His sports comments in Toledo, Ohio, amounted to a rebuttal to Romney's weekend appeal to voters to fire the current coach - Obama - and install the Republicans instead at the controls of an economy sputtering along with 8.3 percent unemployment.
The president headed to hurricane-damaged Louisiana late in the day as he slowly made his way toward the Democrats' convention city. First lady Michelle Obama was already there, and made a quick trip to check out the stage at the Time Warner Cable Arena where she will speak on Tuesday night.
A few blocks from the hall where Democratic delegates will gather on Tuesday, union members staged a Labor Day march through downtown. Though supporting Obama, they also expressed frustration that he and the Democrats chose to hold their convention in a state that bans collective bargaining for teachers and other public employees.
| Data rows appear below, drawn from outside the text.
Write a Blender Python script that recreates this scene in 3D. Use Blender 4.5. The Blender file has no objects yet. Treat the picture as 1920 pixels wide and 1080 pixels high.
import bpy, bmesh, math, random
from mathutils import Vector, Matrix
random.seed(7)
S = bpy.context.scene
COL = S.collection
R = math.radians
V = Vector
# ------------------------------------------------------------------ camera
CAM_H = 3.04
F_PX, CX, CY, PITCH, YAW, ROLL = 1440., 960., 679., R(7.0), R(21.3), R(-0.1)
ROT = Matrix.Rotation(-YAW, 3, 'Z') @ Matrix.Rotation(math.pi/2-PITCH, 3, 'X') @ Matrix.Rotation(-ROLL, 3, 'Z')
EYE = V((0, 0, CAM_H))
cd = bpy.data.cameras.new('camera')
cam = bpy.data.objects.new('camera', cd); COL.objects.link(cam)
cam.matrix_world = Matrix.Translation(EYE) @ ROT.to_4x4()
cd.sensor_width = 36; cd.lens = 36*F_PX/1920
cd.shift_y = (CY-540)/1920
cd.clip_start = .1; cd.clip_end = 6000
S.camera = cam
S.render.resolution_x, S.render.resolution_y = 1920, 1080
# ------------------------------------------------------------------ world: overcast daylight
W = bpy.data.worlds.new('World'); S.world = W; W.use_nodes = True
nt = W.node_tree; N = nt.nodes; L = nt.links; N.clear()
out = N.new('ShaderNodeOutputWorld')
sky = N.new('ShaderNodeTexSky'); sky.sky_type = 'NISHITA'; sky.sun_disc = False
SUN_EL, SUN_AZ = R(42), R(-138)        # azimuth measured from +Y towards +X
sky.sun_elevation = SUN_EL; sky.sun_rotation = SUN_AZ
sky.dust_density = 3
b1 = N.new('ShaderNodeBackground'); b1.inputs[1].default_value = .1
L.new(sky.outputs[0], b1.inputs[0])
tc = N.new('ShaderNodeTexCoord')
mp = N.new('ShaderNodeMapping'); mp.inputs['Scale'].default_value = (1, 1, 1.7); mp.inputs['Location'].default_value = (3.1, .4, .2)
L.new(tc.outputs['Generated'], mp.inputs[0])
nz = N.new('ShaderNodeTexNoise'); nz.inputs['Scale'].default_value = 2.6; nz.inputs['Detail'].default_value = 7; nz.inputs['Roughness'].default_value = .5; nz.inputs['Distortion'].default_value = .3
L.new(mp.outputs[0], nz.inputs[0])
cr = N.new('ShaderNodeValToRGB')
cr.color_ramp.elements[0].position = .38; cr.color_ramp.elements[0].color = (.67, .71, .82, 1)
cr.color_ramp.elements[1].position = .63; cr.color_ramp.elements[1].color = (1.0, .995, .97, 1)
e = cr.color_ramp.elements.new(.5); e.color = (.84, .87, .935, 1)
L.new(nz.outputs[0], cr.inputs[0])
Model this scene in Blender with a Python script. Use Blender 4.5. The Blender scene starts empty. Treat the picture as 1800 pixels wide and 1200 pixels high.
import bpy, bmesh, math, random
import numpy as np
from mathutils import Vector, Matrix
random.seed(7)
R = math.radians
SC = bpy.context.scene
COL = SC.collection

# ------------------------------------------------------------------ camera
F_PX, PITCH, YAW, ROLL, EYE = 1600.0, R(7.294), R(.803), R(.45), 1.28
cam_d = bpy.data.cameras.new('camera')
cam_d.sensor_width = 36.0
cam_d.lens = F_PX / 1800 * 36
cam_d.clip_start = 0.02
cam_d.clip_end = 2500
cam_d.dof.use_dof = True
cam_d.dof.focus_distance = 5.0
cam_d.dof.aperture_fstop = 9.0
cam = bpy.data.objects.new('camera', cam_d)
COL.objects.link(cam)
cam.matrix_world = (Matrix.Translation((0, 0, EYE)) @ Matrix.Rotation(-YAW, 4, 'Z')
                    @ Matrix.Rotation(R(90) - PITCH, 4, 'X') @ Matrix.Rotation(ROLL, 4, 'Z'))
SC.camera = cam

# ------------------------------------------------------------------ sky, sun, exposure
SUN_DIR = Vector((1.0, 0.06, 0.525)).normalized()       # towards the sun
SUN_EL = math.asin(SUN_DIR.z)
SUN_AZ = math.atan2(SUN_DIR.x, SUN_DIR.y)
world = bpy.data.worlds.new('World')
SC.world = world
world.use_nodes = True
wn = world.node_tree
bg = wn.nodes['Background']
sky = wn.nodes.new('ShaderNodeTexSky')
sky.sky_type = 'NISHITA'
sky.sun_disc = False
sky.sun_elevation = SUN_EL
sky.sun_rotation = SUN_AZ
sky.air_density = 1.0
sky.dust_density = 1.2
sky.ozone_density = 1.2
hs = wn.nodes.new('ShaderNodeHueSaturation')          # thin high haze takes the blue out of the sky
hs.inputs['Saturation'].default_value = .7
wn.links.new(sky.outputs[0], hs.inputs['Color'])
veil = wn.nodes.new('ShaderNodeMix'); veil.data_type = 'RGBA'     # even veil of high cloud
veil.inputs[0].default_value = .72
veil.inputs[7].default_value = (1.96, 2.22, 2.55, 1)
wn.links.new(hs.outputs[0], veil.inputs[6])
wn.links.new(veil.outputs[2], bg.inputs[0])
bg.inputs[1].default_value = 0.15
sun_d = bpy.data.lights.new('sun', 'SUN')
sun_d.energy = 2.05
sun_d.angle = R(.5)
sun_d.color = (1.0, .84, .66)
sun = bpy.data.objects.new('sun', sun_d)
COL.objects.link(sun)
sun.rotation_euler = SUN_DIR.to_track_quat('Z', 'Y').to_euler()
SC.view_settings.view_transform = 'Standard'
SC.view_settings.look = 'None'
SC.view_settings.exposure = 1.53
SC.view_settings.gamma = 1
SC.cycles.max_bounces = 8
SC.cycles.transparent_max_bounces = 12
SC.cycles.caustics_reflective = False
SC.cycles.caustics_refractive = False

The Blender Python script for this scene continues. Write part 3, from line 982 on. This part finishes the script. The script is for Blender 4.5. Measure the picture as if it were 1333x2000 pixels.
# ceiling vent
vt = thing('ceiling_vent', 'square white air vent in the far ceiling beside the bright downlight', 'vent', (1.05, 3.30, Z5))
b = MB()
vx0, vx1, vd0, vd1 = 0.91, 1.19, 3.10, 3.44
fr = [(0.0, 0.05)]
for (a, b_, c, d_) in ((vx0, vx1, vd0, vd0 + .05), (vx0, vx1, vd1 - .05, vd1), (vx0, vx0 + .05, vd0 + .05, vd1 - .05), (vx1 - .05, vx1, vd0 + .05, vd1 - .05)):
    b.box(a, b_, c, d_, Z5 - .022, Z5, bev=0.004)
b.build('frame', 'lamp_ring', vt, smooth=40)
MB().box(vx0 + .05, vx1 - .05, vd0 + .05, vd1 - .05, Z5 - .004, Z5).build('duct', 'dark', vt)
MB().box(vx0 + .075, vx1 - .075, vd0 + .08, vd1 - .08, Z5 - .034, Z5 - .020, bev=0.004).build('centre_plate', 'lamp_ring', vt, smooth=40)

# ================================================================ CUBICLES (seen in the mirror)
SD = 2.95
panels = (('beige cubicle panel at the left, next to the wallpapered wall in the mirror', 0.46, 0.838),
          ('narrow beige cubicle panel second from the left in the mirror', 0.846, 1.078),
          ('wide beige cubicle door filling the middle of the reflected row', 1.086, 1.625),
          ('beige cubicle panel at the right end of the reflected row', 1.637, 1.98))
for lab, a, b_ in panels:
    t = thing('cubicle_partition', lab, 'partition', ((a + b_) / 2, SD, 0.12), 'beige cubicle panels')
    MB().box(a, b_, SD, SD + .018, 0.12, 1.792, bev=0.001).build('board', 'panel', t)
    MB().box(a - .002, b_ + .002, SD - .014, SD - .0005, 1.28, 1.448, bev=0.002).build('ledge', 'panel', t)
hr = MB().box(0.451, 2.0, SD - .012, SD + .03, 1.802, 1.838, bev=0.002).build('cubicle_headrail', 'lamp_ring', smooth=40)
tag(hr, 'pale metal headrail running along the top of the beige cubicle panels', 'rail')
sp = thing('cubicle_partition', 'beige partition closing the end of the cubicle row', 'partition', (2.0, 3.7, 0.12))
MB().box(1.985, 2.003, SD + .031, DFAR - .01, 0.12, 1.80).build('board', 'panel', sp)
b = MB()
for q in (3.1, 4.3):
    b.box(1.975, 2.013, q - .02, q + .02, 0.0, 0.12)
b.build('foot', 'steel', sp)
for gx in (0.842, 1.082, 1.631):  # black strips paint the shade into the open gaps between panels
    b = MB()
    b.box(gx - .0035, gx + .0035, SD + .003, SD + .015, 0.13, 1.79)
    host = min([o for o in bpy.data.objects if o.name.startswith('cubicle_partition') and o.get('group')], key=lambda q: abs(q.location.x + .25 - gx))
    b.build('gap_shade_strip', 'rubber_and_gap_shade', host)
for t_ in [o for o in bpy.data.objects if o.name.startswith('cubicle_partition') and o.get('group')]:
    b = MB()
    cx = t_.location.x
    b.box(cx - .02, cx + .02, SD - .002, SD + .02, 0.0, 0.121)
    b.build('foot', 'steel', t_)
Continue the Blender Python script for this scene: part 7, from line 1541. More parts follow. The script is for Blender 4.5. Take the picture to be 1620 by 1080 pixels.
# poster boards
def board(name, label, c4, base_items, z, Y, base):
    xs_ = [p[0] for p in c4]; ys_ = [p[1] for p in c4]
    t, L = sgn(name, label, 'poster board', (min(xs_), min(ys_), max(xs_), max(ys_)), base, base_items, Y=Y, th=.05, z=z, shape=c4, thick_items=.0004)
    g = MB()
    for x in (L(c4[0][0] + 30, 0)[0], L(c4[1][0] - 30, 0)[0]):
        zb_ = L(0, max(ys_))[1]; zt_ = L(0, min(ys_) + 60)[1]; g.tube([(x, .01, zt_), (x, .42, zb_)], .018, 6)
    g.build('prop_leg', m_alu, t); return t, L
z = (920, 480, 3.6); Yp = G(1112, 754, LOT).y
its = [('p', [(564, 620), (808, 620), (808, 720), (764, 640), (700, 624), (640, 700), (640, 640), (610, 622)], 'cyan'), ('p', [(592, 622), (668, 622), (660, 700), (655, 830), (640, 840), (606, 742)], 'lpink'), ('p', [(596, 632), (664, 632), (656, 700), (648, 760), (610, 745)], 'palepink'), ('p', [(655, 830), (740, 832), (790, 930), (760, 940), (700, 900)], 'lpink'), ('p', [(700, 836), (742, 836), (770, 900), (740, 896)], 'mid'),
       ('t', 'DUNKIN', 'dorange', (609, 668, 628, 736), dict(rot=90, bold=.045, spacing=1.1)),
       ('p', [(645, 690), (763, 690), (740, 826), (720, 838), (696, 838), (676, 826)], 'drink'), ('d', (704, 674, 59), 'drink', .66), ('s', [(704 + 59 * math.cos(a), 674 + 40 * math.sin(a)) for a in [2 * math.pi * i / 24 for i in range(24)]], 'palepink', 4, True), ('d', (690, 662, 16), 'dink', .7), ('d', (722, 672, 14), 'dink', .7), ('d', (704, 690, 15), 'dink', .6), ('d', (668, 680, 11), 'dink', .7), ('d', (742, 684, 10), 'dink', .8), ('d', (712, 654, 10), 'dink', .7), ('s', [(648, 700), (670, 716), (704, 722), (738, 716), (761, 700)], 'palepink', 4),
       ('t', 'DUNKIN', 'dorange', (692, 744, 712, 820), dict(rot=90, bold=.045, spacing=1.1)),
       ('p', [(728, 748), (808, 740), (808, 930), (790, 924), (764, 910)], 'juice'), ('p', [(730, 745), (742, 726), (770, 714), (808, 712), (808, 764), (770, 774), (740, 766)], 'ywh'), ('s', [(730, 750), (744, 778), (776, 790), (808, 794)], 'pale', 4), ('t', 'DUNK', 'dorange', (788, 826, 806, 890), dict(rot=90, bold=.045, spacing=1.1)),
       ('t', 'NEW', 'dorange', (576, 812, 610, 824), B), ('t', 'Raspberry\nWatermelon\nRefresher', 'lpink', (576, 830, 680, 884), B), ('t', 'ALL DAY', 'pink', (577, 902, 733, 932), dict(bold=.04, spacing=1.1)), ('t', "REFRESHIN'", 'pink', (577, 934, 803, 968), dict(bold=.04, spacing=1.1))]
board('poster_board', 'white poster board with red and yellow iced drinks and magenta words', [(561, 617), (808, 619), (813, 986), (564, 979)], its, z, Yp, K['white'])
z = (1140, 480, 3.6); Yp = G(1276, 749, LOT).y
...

There was disagreement among the ranks of the marchers. "I understand their frustration ... but do they really think they're going to be better off with Romney?" asked Phil Wheeler, 70, a delegate from Connecticut and a retired member of United Auto Workers Local 376 in Hartford.
Democrats chose the state to underscore their determination to contest it in the fall campaign. Obama carried North Carolina by 14,000 votes in 2008, but he faces a tough challenge this time given statewide unemployment of 9.6 percent in the most recent tabulation.